### Goal
Wherever the word "part" appears in a line, copy that line.

### Given records
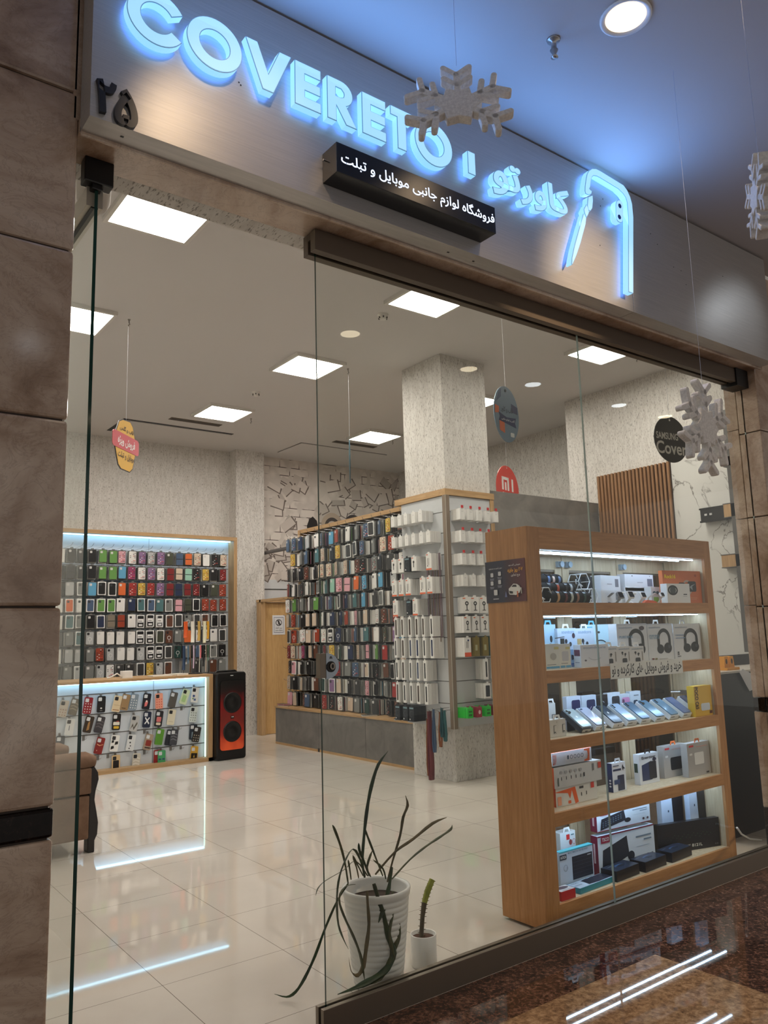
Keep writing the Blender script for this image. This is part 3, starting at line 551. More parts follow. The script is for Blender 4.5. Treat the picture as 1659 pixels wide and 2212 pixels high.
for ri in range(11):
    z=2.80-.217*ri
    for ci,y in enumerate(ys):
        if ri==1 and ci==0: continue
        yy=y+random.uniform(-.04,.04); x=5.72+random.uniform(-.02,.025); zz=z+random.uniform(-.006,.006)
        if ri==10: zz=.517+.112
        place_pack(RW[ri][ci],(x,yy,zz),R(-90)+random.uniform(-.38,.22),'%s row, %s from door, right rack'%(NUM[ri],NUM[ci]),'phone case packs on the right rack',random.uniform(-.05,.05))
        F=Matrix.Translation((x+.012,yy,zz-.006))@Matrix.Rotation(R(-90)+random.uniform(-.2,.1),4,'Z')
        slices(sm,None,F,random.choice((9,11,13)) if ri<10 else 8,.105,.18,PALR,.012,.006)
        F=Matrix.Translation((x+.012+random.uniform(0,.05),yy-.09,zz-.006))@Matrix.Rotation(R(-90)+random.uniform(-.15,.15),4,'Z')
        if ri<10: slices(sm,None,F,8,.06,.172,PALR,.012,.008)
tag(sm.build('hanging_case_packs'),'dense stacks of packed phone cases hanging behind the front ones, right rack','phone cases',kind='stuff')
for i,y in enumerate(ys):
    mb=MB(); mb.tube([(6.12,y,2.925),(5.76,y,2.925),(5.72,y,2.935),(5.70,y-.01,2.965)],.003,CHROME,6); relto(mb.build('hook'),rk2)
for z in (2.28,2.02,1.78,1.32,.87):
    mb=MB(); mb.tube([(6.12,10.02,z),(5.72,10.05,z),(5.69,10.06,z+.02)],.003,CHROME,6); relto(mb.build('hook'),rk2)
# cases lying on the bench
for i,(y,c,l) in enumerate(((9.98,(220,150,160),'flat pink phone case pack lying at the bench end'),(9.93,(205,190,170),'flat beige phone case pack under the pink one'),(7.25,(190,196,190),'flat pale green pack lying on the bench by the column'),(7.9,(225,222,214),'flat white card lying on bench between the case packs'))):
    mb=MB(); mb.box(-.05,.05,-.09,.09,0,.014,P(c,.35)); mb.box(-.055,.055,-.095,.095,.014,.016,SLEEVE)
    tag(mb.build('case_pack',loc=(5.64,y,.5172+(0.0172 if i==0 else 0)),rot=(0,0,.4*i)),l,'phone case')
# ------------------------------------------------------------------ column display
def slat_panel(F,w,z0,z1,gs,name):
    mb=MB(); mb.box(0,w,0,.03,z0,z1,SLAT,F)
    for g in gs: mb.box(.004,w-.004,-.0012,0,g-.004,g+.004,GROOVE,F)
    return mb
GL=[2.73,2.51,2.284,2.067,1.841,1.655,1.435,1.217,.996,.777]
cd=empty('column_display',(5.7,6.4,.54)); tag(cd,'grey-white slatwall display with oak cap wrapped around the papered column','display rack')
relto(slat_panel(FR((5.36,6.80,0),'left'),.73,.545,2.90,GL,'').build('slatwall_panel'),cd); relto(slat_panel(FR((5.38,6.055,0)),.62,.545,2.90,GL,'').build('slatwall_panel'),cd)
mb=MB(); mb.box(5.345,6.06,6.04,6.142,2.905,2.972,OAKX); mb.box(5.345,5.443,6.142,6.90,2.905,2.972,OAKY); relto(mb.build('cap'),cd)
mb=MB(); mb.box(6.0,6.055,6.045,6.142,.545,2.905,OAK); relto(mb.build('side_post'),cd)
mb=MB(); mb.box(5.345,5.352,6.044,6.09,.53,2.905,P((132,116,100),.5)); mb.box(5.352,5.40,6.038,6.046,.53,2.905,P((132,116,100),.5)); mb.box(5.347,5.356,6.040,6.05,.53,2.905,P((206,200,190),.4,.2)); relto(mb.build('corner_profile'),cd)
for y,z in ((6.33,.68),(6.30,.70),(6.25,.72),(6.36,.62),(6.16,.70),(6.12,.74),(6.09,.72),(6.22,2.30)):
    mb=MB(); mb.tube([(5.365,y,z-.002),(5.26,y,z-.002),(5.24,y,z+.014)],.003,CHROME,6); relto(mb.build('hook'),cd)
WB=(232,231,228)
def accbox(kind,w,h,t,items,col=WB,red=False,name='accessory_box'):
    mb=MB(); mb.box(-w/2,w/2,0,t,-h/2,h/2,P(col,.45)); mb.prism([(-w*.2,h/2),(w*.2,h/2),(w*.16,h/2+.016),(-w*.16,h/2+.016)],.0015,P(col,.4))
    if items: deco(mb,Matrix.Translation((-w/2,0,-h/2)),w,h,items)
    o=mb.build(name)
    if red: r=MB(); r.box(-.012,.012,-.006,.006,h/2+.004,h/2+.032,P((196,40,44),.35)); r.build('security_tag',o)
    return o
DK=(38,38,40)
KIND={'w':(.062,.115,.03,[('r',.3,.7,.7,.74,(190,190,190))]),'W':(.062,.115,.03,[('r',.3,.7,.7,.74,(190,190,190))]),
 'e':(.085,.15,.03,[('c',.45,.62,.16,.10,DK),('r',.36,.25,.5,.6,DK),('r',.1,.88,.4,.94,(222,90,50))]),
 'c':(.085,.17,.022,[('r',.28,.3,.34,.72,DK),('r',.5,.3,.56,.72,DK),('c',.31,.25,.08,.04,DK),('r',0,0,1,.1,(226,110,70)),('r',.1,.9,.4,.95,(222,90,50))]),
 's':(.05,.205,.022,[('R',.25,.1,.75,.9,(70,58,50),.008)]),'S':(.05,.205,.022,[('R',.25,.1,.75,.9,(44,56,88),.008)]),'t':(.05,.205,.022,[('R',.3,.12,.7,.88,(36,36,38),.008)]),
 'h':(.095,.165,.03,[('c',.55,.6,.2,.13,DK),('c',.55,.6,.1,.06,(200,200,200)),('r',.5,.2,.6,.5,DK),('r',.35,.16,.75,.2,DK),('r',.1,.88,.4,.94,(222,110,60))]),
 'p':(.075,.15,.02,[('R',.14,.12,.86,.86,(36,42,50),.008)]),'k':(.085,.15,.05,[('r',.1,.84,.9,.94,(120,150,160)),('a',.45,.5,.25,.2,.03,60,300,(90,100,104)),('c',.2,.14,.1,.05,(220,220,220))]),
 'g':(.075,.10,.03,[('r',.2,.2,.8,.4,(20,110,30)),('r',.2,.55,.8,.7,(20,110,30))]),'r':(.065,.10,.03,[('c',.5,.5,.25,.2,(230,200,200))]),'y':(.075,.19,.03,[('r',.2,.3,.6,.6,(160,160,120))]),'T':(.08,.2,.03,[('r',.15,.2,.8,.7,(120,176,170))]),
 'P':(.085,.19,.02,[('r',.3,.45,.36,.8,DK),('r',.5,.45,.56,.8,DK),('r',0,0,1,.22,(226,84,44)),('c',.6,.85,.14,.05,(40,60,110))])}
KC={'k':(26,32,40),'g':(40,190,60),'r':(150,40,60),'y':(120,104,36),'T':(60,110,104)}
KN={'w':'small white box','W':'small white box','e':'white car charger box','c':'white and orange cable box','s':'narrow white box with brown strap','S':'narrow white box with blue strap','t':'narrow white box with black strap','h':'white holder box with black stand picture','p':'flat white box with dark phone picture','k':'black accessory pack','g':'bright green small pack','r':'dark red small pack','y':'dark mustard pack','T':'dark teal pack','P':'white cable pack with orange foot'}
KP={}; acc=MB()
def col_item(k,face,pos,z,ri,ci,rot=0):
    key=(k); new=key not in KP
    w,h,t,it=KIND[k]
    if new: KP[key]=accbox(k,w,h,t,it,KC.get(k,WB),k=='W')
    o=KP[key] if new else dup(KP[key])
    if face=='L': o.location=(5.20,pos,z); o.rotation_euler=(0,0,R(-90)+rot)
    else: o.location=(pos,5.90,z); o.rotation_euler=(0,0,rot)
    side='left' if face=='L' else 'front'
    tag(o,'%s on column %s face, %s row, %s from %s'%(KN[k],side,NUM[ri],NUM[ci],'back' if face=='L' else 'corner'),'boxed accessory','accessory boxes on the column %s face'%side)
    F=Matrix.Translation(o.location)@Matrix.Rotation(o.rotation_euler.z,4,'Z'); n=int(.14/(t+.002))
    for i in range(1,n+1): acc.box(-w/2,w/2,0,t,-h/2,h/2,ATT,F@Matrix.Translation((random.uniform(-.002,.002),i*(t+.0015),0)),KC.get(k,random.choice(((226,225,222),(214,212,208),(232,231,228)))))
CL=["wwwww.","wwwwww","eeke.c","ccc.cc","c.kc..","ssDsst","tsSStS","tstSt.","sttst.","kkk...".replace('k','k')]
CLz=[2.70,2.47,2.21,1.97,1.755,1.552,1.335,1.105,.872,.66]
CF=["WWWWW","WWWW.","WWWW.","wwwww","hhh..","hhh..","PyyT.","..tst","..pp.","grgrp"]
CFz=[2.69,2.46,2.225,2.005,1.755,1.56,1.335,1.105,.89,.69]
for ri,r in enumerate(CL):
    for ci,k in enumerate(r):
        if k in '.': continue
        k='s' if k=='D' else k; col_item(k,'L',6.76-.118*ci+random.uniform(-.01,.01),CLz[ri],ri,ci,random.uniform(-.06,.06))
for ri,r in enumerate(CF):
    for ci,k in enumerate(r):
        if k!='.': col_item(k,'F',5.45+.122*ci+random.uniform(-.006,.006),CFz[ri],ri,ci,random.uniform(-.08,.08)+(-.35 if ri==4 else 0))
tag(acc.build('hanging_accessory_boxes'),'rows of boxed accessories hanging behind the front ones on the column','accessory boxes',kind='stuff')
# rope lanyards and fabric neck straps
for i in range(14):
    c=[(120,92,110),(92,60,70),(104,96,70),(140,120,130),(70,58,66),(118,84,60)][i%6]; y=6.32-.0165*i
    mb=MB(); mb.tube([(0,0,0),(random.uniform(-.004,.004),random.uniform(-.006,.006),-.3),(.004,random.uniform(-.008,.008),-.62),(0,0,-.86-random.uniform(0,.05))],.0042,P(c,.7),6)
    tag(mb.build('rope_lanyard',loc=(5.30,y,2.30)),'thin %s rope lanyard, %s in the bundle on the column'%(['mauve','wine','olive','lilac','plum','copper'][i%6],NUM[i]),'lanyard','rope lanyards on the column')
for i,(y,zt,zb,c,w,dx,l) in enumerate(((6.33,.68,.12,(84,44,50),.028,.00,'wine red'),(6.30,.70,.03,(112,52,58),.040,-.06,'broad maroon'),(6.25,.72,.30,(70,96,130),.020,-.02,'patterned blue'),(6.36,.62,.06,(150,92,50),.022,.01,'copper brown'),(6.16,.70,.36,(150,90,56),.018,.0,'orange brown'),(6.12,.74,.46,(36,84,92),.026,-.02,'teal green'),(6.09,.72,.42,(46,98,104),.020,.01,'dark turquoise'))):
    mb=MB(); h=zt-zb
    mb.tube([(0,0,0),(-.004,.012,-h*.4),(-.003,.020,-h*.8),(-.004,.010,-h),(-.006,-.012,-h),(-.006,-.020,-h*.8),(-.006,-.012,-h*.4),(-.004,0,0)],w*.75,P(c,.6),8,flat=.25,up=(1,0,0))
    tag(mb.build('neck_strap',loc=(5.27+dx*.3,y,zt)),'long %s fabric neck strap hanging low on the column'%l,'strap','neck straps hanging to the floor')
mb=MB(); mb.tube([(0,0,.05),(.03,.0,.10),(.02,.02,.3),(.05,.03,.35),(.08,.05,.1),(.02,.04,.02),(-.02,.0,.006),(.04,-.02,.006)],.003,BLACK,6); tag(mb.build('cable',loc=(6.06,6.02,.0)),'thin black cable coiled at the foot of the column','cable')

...

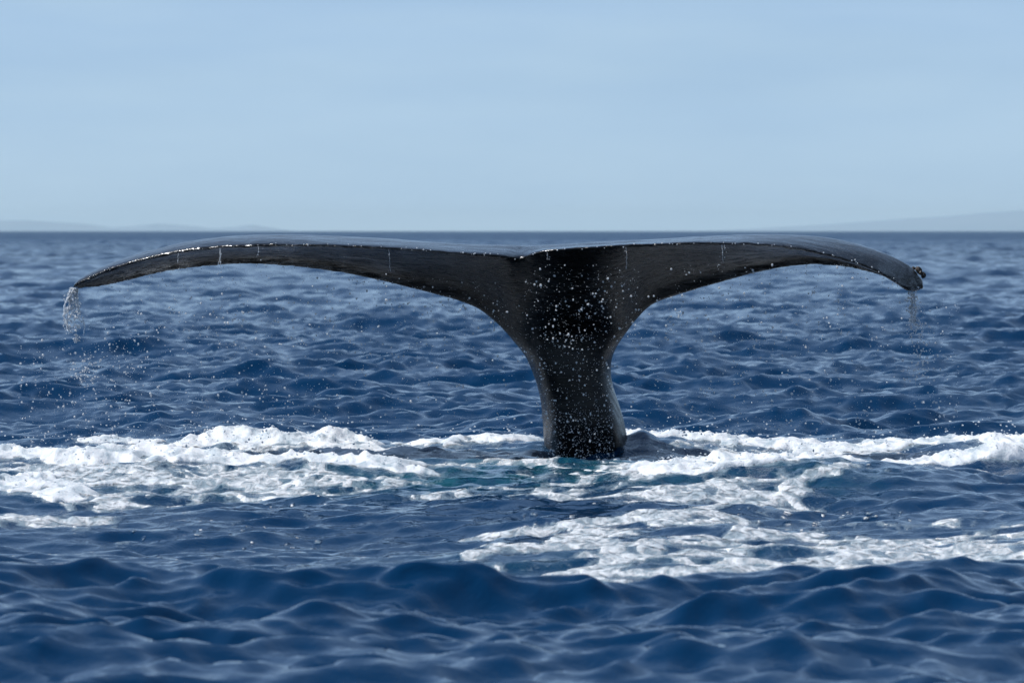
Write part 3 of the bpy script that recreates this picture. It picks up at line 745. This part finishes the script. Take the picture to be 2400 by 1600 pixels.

### Full answer
Keep writing the Blender script for this image. This is part 3, starting at line 551. More parts follow. The script is for Blender 4.5. Treat the picture as 1659 pixels wide and 2212 pixels high.
Write part 3 of the bpy script that recreates this picture. It picks up at line 745. This part finishes the script. Take the picture to be 2400 by 1600 pixels.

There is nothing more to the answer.